WRITTEN INSTRUCTION: Please return exactly the run of lines that begins with the line containing "What Blender Python" and ends with the line containing "return (min(l[0] *", pictures excluded.

++++++++++++++++++++

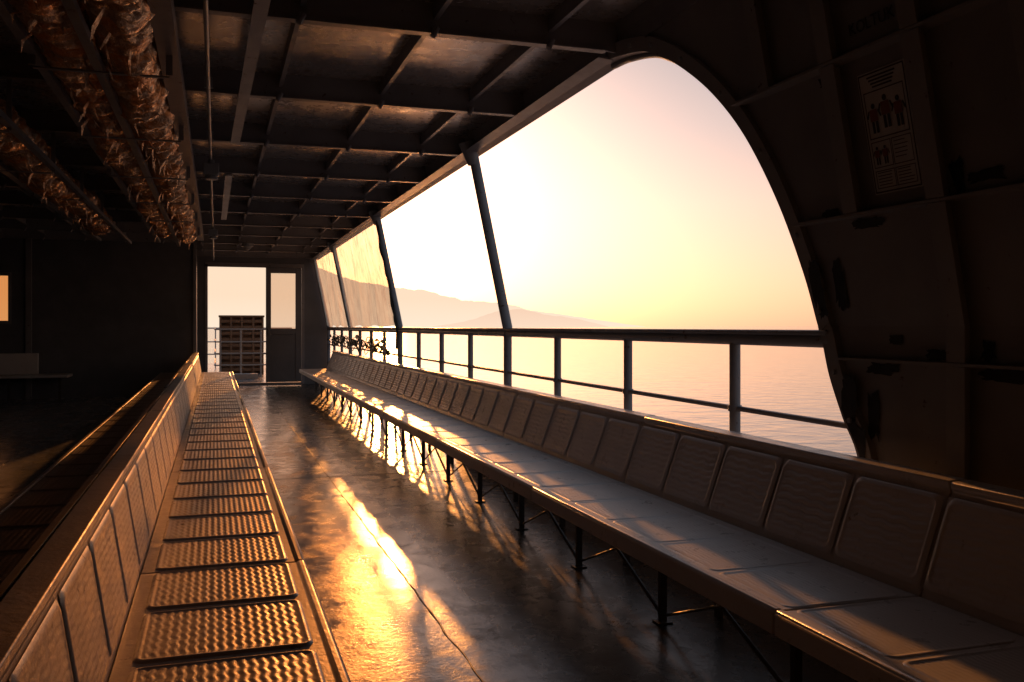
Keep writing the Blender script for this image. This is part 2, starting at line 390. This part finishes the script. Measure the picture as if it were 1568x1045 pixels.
for y in (8.3,13.9):
    k=MB(); k.box(-.1,.03,y-.06,y+.06,2.60,2.70); k.tube((-.035,y,2.60),(-.035,y,2.565),.05,14,.06); k.tube((-.035,y,2.7),(-.035,y,2.735),.03,12)
    k.obj('junction_box',M_steel,cond,bevel=.008,smooth=True)
k=MB(); k.tube((.55,17.2,2.80),(.55,17.2,2.74),.09,18,.11); k.tube((.55,17.2,2.74),(.55,17.2,2.68),.08,18,.03); k.obj('ceiling_lamp',M_steel,None,smooth=True)

# ------------------------------------------------------------------ overhead racks and life-jacket bundles
rack=group('overhead_rack')
k=MB()
for x,w2,z in ((-.215,.045,2.60),(-.52,.02,2.50),(-.80,.02,2.55),(-1.2,.02,2.52),(-1.62,.03,2.55)):
    y1=14.6
    k.box(x-w2,x+w2,Y_AFT,y1,z-.004,z+.004); k.box(x+w2-.006,x+w2,Y_AFT,y1,z+.004,z+.09 if w2>.04 else z+.035)
for y in BY[:11]:
    for x in (-.21,-.52,-.80,-1.2,-1.62): k.box(x-.015,x+.015,y+.05,y+.06,2.5,2.966)
    k.box(-.80,-.21,y+.062,y+.09,2.49,2.498); k.box(-1.62,-1.2,y+.062,y+.09,2.49,2.498)
k.obj('rack_frame',M_beam,rack)
def bundle(xc,zc,rx,rz,y0,y1,seed):
    L=y1-y0; n=int(L/.014); m=44; vs=[];fs=[]
    for i in range(n):
        y=y0+L*i/(n-1)
        ph=((y+seed)%.34)/.34; d=min(ph,1-ph)*.34
        pin=1-.35*math.exp(-(d/.03)**2)
        endf=min(1,(i+2)/8,(n+1-i)/8)
        sag=.03*math.sin(y*1.7+seed)+.03*noise.noise(Vector((y*1.1,seed,2)))
        for q in range(m):
            t=2*math.pi*q/m; c,s_=math.cos(t),math.sin(t)
            P=Vector((c*.9,s_*.9,y*4.5+seed)); P2=Vector((c*1.6,s_*1.6,y*16+seed))
            r=1+.34*noise.noise(P)+.24*(1-2*abs(noise.noise(P*2.3)))*.6+.22*(1-2*abs(noise.noise(P2)))*.6+.08*noise.noise(P*11)
            r*=pin*endf
            vs.append((xc+c*rx*r+sag*.5,y,zc+s_*rz*r-max(0,-s_)*.02+sag*.6))
    for i in range(n-1):
        for q in range(m):
            a=i*m+q;b=i*m+(q+1)%m; fs.append((a,b,b+m,a+m))
    fs.append(tuple(range(m))[::-1]); fs.append(tuple(range((n-1)*m,n*m)))
    k=MB(); k.add(vs,fs)
    g=group('life_jacket_bundle'); k.obj('wrapped_jackets',M_jacket,g,smooth='all')
    k=MB()
    random.seed(int(seed*10))
    for j in range(int(L*14)):
        y=random.uniform(y0,y1); a=random.uniform(-2.9,-.2)
        p=Vector((xc+math.cos(a)*rx*1.0,y,zc+math.sin(a)*rz*1.0)); ww=random.uniform(.006,.022)
        ln=random.uniform(.05,.14); dx=random.uniform(-.05,.05); dy=random.uniform(-.06,.06)
        q=p+Vector((dx,dy,-ln*.6)); r_=q+Vector((dx*.6+.02,-dy,-ln*.4))
        k.add([p+Vector((0,-ww,0)),p+Vector((0,ww,0)),q+Vector((.01,ww,0)),q+Vector((0,-ww,0)),r_+Vector((0,ww*.4,0)),r_+Vector((0,-ww*.4,0))],[(0,1,2,3),(3,2,4,5)])
    k.obj('straps',M_jacket,g)
bundle(-.39,2.64,.115,.105,-2,14.2,1.3)
bundle(-.66,2.66,.12,.10,-2,13.6,4.7)
bundle(-1.40,2.63,.14,.10,-2,12.9,8.1)

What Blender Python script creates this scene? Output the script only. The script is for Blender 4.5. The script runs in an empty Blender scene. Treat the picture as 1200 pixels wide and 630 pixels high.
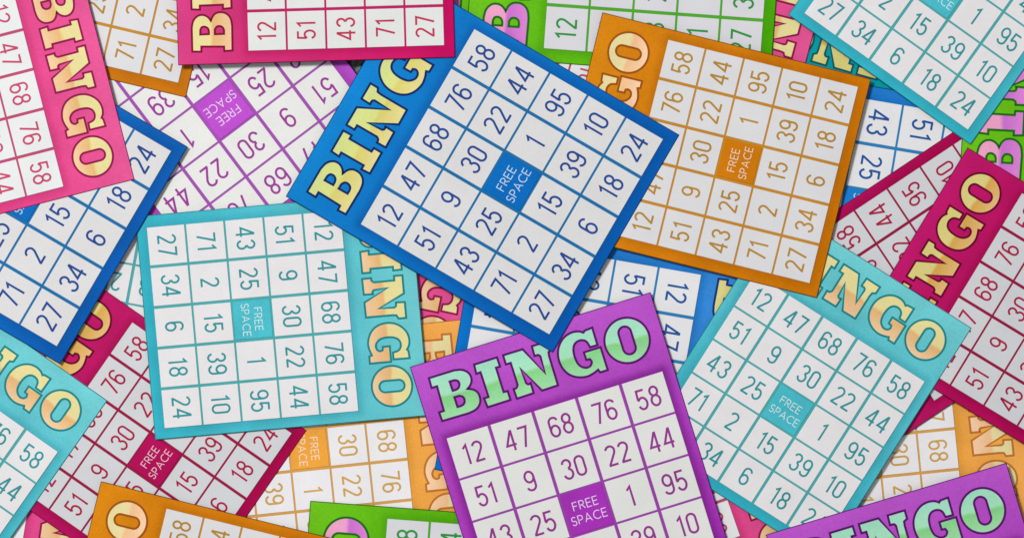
import bpy, math
from mathutils import Vector
from mathutils.geometry import tessellate_polygon

S = bpy.context.scene
COL = S.collection
MM = 0.0005            # metres per pixel of the 1200 x 630 photograph on the table plane
CAM_H = 1.7
U = 0.001472           # one template unit (card is 100 wide, 123 tall) in metres

# ---------------------------------------------------------------- colours
def lin(c):
    r = []
    for v in c:
        v = v / 255.0
        r.append(v / 12.92 if v <= 0.04045 else ((v + 0.055) / 1.055) ** 2.4)
    return (r[0], r[1], r[2], 1.0)

GAIN = 1.0
def alb(c):
    l = lin(c)
    return (min(l[0] * GAIN, .95), min(l[1] * GAIN, .95), min(l[2] * GAIN, .95), 1.0)

def node(nt, kind, **kw):
    n = nt.nodes.new(kind)
    for k, v in kw.items():
        setattr(n, k, v)
    return n

def print_material(name, top, bottom=None, band=None, grid_dark_band=None, rough=.5, mottled=.05, vrange=(0, 123), grain=.06, bump=.05, spec=.06):
    """Printed stock: a colour that runs from the heading end (top) to the foot (bottom) of the
    card, paper grain and faint mottling.  band = (v0, v1) with a crisp edge makes the two-tone lettering."""
    m = bpy.data.materials.new(name)
    m.use_nodes = True
    nt = m.node_tree
    b = nt.nodes['Principled BSDF']
    b.inputs['Roughness'].default_value = rough
    b.inputs['Specular IOR Level'].default_value = spec
    tc = node(nt, 'ShaderNodeTexCoord')
    if bottom is None and band is None:
        rgb = node(nt, 'ShaderNodeRGB'); rgb.outputs[0].default_value = alb(top); colour = rgb.outputs[0]
    else:
        sep = node(nt, 'ShaderNodeSeparateXYZ')
        nt.links.new(tc.outputs['Object'], sep.inputs[0])
        if band:
            wob = node(nt, 'ShaderNodeTexNoise'); wob.inputs['Scale'].default_value = 70; wob.inputs['Detail'].default_value = 1
            nt.links.new(tc.outputs['Object'], wob.inputs['Vector'])
            wm = node(nt, 'ShaderNodeMath', operation='MULTIPLY_ADD')
            wm.inputs[1].default_value = 3.2 * U; 
            nt.links.new(wob.outputs['Fac'], wm.inputs[0]); nt.links.new(sep.outputs['Y'], wm.inputs[2])
            src = wm.outputs[0]
        else:
            src = sep.outputs['Y']
        mr = node(nt, 'ShaderNodeMapRange')
        off = 1.6 * U if band else 0
        mr.inputs['From Min'].default_value = -vrange[0] * U + off
        mr.inputs['From Max'].default_value = -vrange[1] * U + off
        nt.links.new(src, mr.inputs['Value'])
        cr = node(nt, 'ShaderNodeValToRGB')
        nt.links.new(mr.outputs['Result'], cr.inputs['Fac'])
        e = cr.color_ramp.elements
        if band:
            e[0].position = 0; e[0].color = alb(band[0])
            e[1].position = 1; e[1].color = alb(band[3])
            x = e.new(.455); x.color = alb(band[1])
            x = e.new(.535); x.color = alb(band[2])
        else:
            e[0].position = 0; e[0].color = alb(top)
            e[1].position = 1; e[1].color = alb(bottom)
            x = e.new(.27); x.color = tuple(a * .55 + c * .45 for a, c in zip(alb(top), alb(bottom)))
        colour = cr.outputs['Color']
    if grid_dark_band:
        # deeper soft-edged band all round the number grid: distance to the grid rectangle
        p = node(nt, 'ShaderNodeSeparateXYZ'); nt.links.new(tc.outputs['Object'], p.inputs[0])
        ds = []
        for ax, lo, hi in (('X', GU0, GU1), ('Y', -GV1, -GV0)):
            a = node(nt, 'ShaderNodeMath', operation='SUBTRACT'); a.inputs[1].default_value = (lo + hi) / 2 * U
            nt.links.new(p.outputs[ax], a.inputs[0])
            b2 = node(nt, 'ShaderNodeMath', operation='ABSOLUTE'); nt.links.new(a.outputs[0], b2.inputs[0])
            c = node(nt, 'ShaderNodeMath', operation='SUBTRACT'); c.inputs[1].default_value = (hi - lo) / 2 * U
            nt.links.new(b2.outputs[0], c.inputs[0])
            c2 = node(nt, 'ShaderNodeMath', operation='MAXIMUM'); c2.inputs[1].default_value = 0
            nt.links.new(c.outputs[0], c2.inputs[0])
            ds.append(c2)
        pw = [node(nt, 'ShaderNodeMath', operation='MULTIPLY') for _ in ds]
        for d, m2 in zip(ds, pw):
            nt.links.new(d.outputs[0], m2.inputs[0]); nt.links.new(d.outputs[0], m2.inputs[1])
        ad = node(nt, 'ShaderNodeMath', operation='ADD'); nt.links.new(pw[0].outputs[0], ad.inputs[0]); nt.links.new(pw[1].outputs[0], ad.inputs[1])
        sq = node(nt, 'ShaderNodeMath', operation='SQRT'); nt.links.new(ad.outputs[0], sq.inputs[0])
        mr2 = node(nt, 'ShaderNodeMapRange', interpolation_type='SMOOTHSTEP')
        mr2.inputs['From Min'].default_value = 0; mr2.inputs['From Max'].default_value = 4.4 * U
        mr2.inputs['To Min'].default_value = grid_dark_band[1]; mr2.inputs['To Max'].default_value = 0
        nt.links.new(sq.outputs[0], mr2.inputs['Value'])
        mx = node(nt, 'ShaderNodeMix', data_type='RGBA')
        nt.links.new(mr2.outputs[0], mx.inputs['Factor']); nt.links.new(colour, mx.inputs[6]); mx.inputs[7].default_value = alb(grid_dark_band[0])
        colour = mx.outputs[2]
    # paper grain, faint blotches
    n1 = node(nt, 'ShaderNodeTexNoise'); n1.inputs['Scale'].default_value = 900; n1.inputs['Detail'].default_value = 3
    n2 = node(nt, 'ShaderNodeTexNoise'); n2.inputs['Scale'].default_value = 45; n2.inputs['Detail'].default_value = 4
    info = node(nt, 'ShaderNodeObjectInfo')
    off = node(nt, 'ShaderNodeVectorMath', operation='ADD')
    nt.links.new(tc.outputs['Object'], off.inputs[0]); nt.links.new(info.outputs['Location'], off.inputs[1])
    for n in (n1, n2):
        nt.links.new(off.outputs[0], n.inputs['Vector'])
    a1 = node(nt, 'ShaderNodeMapRange'); a1.inputs['From Min'].default_value = .3; a1.inputs['From Max'].default_value = .7
    a1.inputs['To Min'].default_value = 1 - grain; a1.inputs['To Max'].default_value = 1 + grain
    a2 = node(nt, 'ShaderNodeMapRange'); a2.inputs['From Min'].default_value = .3; a2.inputs['From Max'].default_value = .7
    a2.inputs['To Min'].default_value = 1 - mottled; a2.inputs['To Max'].default_value = 1 + mottled
    nt.links.new(n1.outputs['Fac'], a1.inputs['Value']); nt.links.new(n2.outputs['Fac'], a2.inputs['Value'])
    mul = node(nt, 'ShaderNodeMath', operation='MULTIPLY')
    nt.links.new(a1.outputs[0], mul.inputs[0]); nt.links.new(a2.outputs[0], mul.inputs[1])
    sc = node(nt, 'ShaderNodeVectorMath', operation='SCALE')
    nt.links.new(colour, sc.inputs[0]); nt.links.new(mul.outputs[0], sc.inputs['Scale'])
    nt.links.new(sc.outputs[0], b.inputs['Base Color'])
    rr = node(nt, 'ShaderNodeMapRange'); rr.inputs['To Min'].default_value = rough - .1; rr.inputs['To Max'].default_value = rough + .12
    nt.links.new(n2.outputs['Fac'], rr.inputs['Value']); nt.links.new(rr.outputs[0], b.inputs['Roughness'])
    bp = node(nt, 'ShaderNodeBump'); bp.inputs['Strength'].default_value = bump; bp.inputs['Distance'].default_value = .0003
    nt.links.new(n1.outputs['Fac'], bp.inputs['Height']); nt.links.new(bp.outputs[0], b.inputs['Normal'])
    return m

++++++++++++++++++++

FINAL ANSWER:
What Blender Python script creates this scene? Output the script only. The script is for Blender 4.5. The script runs in an empty Blender scene. Treat the picture as 1200 pixels wide and 630 pixels high.
import bpy, math
from mathutils import Vector
from mathutils.geometry import tessellate_polygon

S = bpy.context.scene
COL = S.collection
MM = 0.0005            # metres per pixel of the 1200 x 630 photograph on the table plane
CAM_H = 1.7
U = 0.001472           # one template unit (card is 100 wide, 123 tall) in metres

# ---------------------------------------------------------------- colours
def lin(c):
    r = []
    for v in c:
        v = v / 255.0
        r.append(v / 12.92 if v <= 0.04045 else ((v + 0.055) / 1.055) ** 2.4)
    return (r[0], r[1], r[2], 1.0)

GAIN = 1.0
def alb(c):
    l = lin(c)
    return (min(l[0] * GAIN, .95), min(l[1] * GAIN, .95), min(l[2] * GAIN, .95), 1.0)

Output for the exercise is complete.